• SET EXERCISE:
Copy out each line of the material below with no changes.

• RECORDS FOR THE EXERCISE:
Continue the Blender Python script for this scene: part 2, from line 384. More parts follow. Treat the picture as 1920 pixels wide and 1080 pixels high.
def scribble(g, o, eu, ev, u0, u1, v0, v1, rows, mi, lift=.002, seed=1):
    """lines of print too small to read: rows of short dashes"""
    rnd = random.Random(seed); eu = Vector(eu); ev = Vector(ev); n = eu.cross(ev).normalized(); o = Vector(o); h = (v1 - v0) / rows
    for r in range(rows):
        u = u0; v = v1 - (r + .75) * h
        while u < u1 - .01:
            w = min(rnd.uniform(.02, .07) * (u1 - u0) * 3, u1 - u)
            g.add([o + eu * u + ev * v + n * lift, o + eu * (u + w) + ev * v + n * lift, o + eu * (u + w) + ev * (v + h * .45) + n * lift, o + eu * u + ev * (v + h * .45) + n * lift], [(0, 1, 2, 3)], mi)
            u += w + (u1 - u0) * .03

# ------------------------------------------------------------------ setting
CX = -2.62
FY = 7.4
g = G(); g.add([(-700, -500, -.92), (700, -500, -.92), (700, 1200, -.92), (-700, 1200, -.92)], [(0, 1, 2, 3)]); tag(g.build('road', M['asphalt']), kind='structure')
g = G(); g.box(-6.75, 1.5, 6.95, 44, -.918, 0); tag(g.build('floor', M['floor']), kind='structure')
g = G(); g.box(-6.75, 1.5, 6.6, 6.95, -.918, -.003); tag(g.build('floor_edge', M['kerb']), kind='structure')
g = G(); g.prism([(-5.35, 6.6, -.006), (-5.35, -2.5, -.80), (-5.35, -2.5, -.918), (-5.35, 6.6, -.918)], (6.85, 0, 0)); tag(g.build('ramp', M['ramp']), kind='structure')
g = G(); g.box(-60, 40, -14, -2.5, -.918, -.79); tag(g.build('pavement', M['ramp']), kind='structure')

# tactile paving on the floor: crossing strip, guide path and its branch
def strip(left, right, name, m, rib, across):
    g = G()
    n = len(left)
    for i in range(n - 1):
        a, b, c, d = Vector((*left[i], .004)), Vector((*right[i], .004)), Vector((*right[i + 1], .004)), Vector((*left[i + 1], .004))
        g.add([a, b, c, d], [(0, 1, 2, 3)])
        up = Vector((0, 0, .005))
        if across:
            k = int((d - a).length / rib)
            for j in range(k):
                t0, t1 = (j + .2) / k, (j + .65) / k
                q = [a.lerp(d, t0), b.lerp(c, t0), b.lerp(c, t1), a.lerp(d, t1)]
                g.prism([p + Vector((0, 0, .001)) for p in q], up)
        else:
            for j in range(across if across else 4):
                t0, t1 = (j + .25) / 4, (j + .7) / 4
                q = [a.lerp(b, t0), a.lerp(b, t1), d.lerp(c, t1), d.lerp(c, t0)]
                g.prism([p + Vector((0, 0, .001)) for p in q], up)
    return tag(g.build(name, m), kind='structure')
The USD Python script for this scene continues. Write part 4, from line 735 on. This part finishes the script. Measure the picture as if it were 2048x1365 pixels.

• THE COMPLETED TASK:
Continue the Blender Python script for this scene: part 2, from line 384. More parts follow. Treat the picture as 1920 pixels wide and 1080 pixels high.
def scribble(g, o, eu, ev, u0, u1, v0, v1, rows, mi, lift=.002, seed=1):
    """lines of print too small to read: rows of short dashes"""
    rnd = random.Random(seed); eu = Vector(eu); ev = Vector(ev); n = eu.cross(ev).normalized(); o = Vector(o); h = (v1 - v0) / rows
    for r in range(rows):
        u = u0; v = v1 - (r + .75) * h
        while u < u1 - .01:
            w = min(rnd.uniform(.02, .07) * (u1 - u0) * 3, u1 - u)
            g.add([o + eu * u + ev * v + n * lift, o + eu * (u + w) + ev * v + n * lift, o + eu * (u + w) + ev * (v + h * .45) + n * lift, o + eu * u + ev * (v + h * .45) + n * lift], [(0, 1, 2, 3)], mi)
            u += w + (u1 - u0) * .03

# ------------------------------------------------------------------ setting
CX = -2.62
FY = 7.4
g = G(); g.add([(-700, -500, -.92), (700, -500, -.92), (700, 1200, -.92), (-700, 1200, -.92)], [(0, 1, 2, 3)]); tag(g.build('road', M['asphalt']), kind='structure')
g = G(); g.box(-6.75, 1.5, 6.95, 44, -.918, 0); tag(g.build('floor', M['floor']), kind='structure')
g = G(); g.box(-6.75, 1.5, 6.6, 6.95, -.918, -.003); tag(g.build('floor_edge', M['kerb']), kind='structure')
g = G(); g.prism([(-5.35, 6.6, -.006), (-5.35, -2.5, -.80), (-5.35, -2.5, -.918), (-5.35, 6.6, -.918)], (6.85, 0, 0)); tag(g.build('ramp', M['ramp']), kind='structure')
g = G(); g.box(-60, 40, -14, -2.5, -.918, -.79); tag(g.build('pavement', M['ramp']), kind='structure')

# tactile paving on the floor: crossing strip, guide path and its branch
def strip(left, right, name, m, rib, across):
    g = G()
    n = len(left)
    for i in range(n - 1):
        a, b, c, d = Vector((*left[i], .004)), Vector((*right[i], .004)), Vector((*right[i + 1], .004)), Vector((*left[i + 1], .004))
        g.add([a, b, c, d], [(0, 1, 2, 3)])
        up = Vector((0, 0, .005))
        if across:
            k = int((d - a).length / rib)
            for j in range(k):
                t0, t1 = (j + .2) / k, (j + .65) / k
                q = [a.lerp(d, t0), b.lerp(c, t0), b.lerp(c, t1), a.lerp(d, t1)]
                g.prism([p + Vector((0, 0, .001)) for p in q], up)
        else:
            for j in range(across if across else 4):
                t0, t1 = (j + .25) / 4, (j + .7) / 4
                q = [a.lerp(b, t0), a.lerp(b, t1), d.lerp(c, t1), d.lerp(c, t0)]
                g.prism([p + Vector((0, 0, .001)) for p in q], up)
    return tag(g.build(name, m), kind='structure')
The USD Python script for this scene continues. Write part 4, from line 735 on. This part finishes the script. Measure the picture as if it were 2048x1365 pixels.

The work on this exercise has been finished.